Ontem à noite, no metro de regresso a casa, vi um homem que ia de pessoa em pessoa dizendo uma lengalenga para pedir dinheiro. Uns responderam-lhe em inglês (eram alemães), outros fizeram de conta que não estavam ali, e às tantas chegou a minha vez. Sentou-se à minha frente, chegou-se tão perto que lhe sentia o bafo do álcool e o vazio dos olhos, e começou:
- Hoje faço 51 anos. É o meu aniversário, 51 anos. Percebes? Hoje faço 51 anos.
(e eu para os meus botões: dou-lhe os parabéns, ou faço de conta?)
(e a voz decepcionada dos meus filhos a ecoar dentro de mim: ó mãe!...)
Ele continuou:
- Então, como faço anos, será que tens cinquenta cêntimos para me dar?
(e os meus botões para mim: claro que tens, que é que te custa dar cinquenta cêntimos ao homem? mesmo que o vá gastar em cerveja, tu sabes bem como é quando queres comer chocolate e não há nenhum em casa, se tens direito às tuas dependências ele também tem direito às dele)
(e a imagem da minha filha que nunca tem dinheiro, mas anda sempre com moedas no bolso para dar a quem pede)
- São só cinquenta cêntimos, hoje faço 51 anos...
(quantas vezes terá dito ele isto hoje? quantas vezes terá falado para pessoas que fazem de conta que não estão ali? como será repetir uma lengalenga uma e outra e outra vez perante pessoas que te ignoram ostensivamente?)
(havia um punk no Ku'damm, a pedir junto a um semáforo, que sorria sempre - recebia dezenas de negas por minuto, e sorria sempre a todos, sempre muito simpático - isto já é muito mais que instinto de preservação, isto já exige um esforço sobre-humano, como é que ele aguenta?)
Levantei-me, porque precisava de distância daqueles olhos vazios, daquele bafo, daquela insistência. Estava a chegar à minha estação Comecei a procurar o porta-moedas. Ele reparou na intenção, e atirou com entusiasmo:
- Também pode ser um euro!
A primeira moeda que me veio aos dedos era um euro. Dei-lha. Levantou-se feliz, chegou mais perto, e perguntou:
- Posso dar-te um beijo?
- Oh, nãããããoooooooo!, ri-me eu, e saltei para a plataforma.
A caminho de casa ocorreu-me que bem lhe podia ter dado os parabéns com a moeda - mas já era tarde, claro. Pode ser que o encontre de novo um dia destes - e se ainda for o seu dia de aniversário, corrigirei a minha falha.

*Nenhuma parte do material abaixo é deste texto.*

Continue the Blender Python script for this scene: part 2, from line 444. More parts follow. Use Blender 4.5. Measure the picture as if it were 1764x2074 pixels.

(é bem verdade que os filhos dão muito trabalho - pelo menos os meus: com aquelas suas manias de tratar todas as pessoas como se fossem seres humanos, com os raixparta dos exemplos que me dão, desinstalam-me e obrigam-me a rever os meus automatismos)
2 comentários:
aaahhh obrigada, e eu que julgava que eram só os meus filhos e que era só eu que. mas eu sou pior porque nessa hesitação entre o meu instinto e os valores deles fico parada e não dou os 50 cênt, muito menos os parabéns :(
Pois, pelos vistos os filhos são todos iguais! :)
Nos dias bons, ocorre-me que eles não vão poder encher-se de caviar com o que lhes dou. :)
Muitas vezes penso que não queria trocar a minha vida pela daquela pessoa, e dou a moedinha. É o mínimo.